Which is why we were so disappointed when the Commission recently watered down their original proposal to end geoblocking, and focussed instead on the issue of ‘portability’ or the ability of users to access content from their home countries when travelling or on vacation. A laudable goal, but hardly the overhaul we were hoping for.

And now it appears as though the Commission will be taking an even lighter touch, backing away entirely from its ambitious approach to ending unfair, anti-choice geoblocking practice, to the point where it’s now poised to gut even their own portability measures, stating that“non-economic services of general interest, transport services, audio-visual services, gambling activities, healthcare services and certain social services are excluded from the scope of this regulation.”

For those of you who don’t speak Commission, that means that YouTube, Netflix, and all the things you might actually want to bring with you on holiday won’t be included in even the modest portability regulations that we expect to see floated in the next two weeks.

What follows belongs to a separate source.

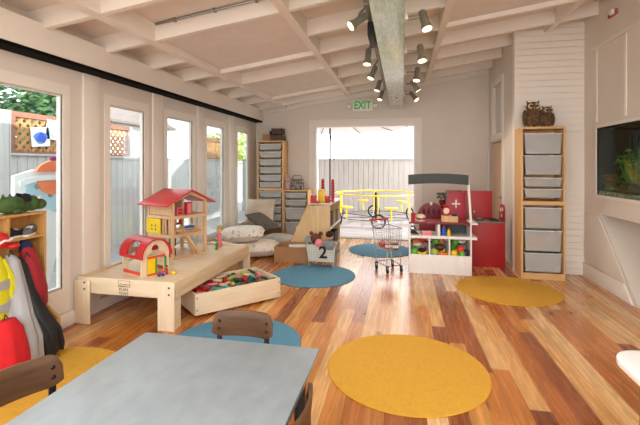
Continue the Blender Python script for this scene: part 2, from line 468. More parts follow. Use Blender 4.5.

Heavy lobbying from Hollywood and its European counterparts seems to have ensured that the original proposals have been seriously watered down.

Bold steps? Hardly. And Internet users everywhere are starting to call out the Commission on their lacklustre vision. Consumer rights organization BEUC, and MEP Julia Reda have taken to the Web to gather support for the Commission’s original goal: an end to geoblocking.

And we’re planning to join them. Keep your eyes peeled for our next big campaign to fight back against this out-of-date practice that hamstrings the open Web.

Let’s get the European Commission back on track.